Nosotros podemos tener calma en las aflicciones porque conocemos al Mediador. Lo que Job no conocía es conocido por nosotros. El glorioso Salvador es el “único mediador entre Dios y los hombres”, pero, además, es también hombre: “Jesucristo, hombre” (1 Ti. 2:6). En su humanidad ha pasado por los conflictos, angustias y tentaciones que nos son propias, de modo que comprende nuestras pruebas, no solo desde la intelectualidad infinita y absoluta de la deidad, sino desde la experiencia del hombre. Tenemos seguridad de que “aunque era Hijo, por lo que padeció aprendió la obediencia” (He. 5:8), por tanto, al entendernos desde la dimensión de la criatura, “pues en cuanto Él mismo padeció siendo tentado, es poderoso para socorrer a los que son tentados” (He. 2:18). La calma renace cuando sentimos que el Mediador intercede por nosotros continuamente. Es más, “vive siempre para interceder” (He. 7:25). Él abrió camino para nosotros al trono de Dios para que nos acerquemos al trono de la gracia para alcanzar el socorro necesario en cada circunstancia de nuestra vida, “teniendo libertad para entrar en el Lugar Santísimo” (He. 10:19). En el conflicto “acerquémonos, pues, confiadamente al trono de la gracia para alcanzar misericordia y hallar gracia para el oportuno socorro” (He. 4:16). A Él podemos encomendar nuestra causa y esperar en Él. Es posible que la prueba se produzca por difamación, calumnias o maledicencia, pero ni aún así debiéramos inquietarnos, porque el compromiso del Mediador es seguro. Nosotros le encomendamos nuestra causa y “Él hará y exhibirá tu derecho como la luz y tu justicia como el mediodía” (Sal. 37:5-6). 

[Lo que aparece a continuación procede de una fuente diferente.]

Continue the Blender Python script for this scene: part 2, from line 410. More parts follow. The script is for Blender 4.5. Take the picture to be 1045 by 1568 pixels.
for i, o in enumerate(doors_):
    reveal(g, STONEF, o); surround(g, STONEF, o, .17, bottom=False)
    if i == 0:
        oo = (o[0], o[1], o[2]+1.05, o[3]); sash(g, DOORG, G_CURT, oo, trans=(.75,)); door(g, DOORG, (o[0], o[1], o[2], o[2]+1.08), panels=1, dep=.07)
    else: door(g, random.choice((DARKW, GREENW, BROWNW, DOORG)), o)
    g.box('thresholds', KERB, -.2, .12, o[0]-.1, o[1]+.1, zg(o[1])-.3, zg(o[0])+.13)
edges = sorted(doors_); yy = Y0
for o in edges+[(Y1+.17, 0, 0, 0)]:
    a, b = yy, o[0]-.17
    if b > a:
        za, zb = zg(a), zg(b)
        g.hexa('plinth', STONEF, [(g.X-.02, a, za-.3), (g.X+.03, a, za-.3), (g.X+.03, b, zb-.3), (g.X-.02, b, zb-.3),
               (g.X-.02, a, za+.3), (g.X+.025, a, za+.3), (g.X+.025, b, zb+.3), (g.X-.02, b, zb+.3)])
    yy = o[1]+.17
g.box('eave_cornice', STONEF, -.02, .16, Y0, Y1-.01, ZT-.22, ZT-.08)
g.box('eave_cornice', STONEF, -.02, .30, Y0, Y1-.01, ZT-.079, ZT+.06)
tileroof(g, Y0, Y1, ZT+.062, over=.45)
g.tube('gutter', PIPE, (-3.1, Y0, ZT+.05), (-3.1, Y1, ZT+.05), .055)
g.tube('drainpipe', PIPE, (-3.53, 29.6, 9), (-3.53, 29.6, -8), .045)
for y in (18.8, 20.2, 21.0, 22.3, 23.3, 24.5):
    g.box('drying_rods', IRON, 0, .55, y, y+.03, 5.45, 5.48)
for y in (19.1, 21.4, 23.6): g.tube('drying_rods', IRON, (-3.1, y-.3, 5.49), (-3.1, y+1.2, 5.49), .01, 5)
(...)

Las pruebas debemos entenderlas como una concesión de la gracia: “Porque a vosotros os es concedido a causa de Cristo, no sólo que creáis en Él, sino también que padezcáis por Él, teniendo el mismo conflicto que habéis visto en mí, y ahora oís que hay en mí” (Fil. 1:29-30). Las pruebas son una expresión de la gracia para fortalecer y afirmar nuestra fe. Es necesario asumirlas sabiendo que Dios está en el control de cada situación: “No os ha sobrevenido ninguna tentación que no sea humana; pero fiel es Dios, que no os dejará ser tentados más de lo que podéis resistir, sino que dará también juntamente con la tentación la salida, para que podáis soportar” (1 Co. 10:13). En medio de la más intensa aflicción, cuando la angustia sacuda los cimientos del alma, Dios está con nosotros; su promesa es real: “con él estaré Yo en la angustia” (Sal. 91:15). No hay razón para el desaliento en medio de la prueba. La compañía del Señor es suficiente para alentarnos en las dificultades. Como decía el apóstol Pablo: “En mi primera defensa ninguno estuvo a mi lado, sino que todos me desampararon; no les sea tomado en cuenta. Pero el Señor estuvo a mi lado, y me dio fuerzas” (2 Ti. 4:16-17).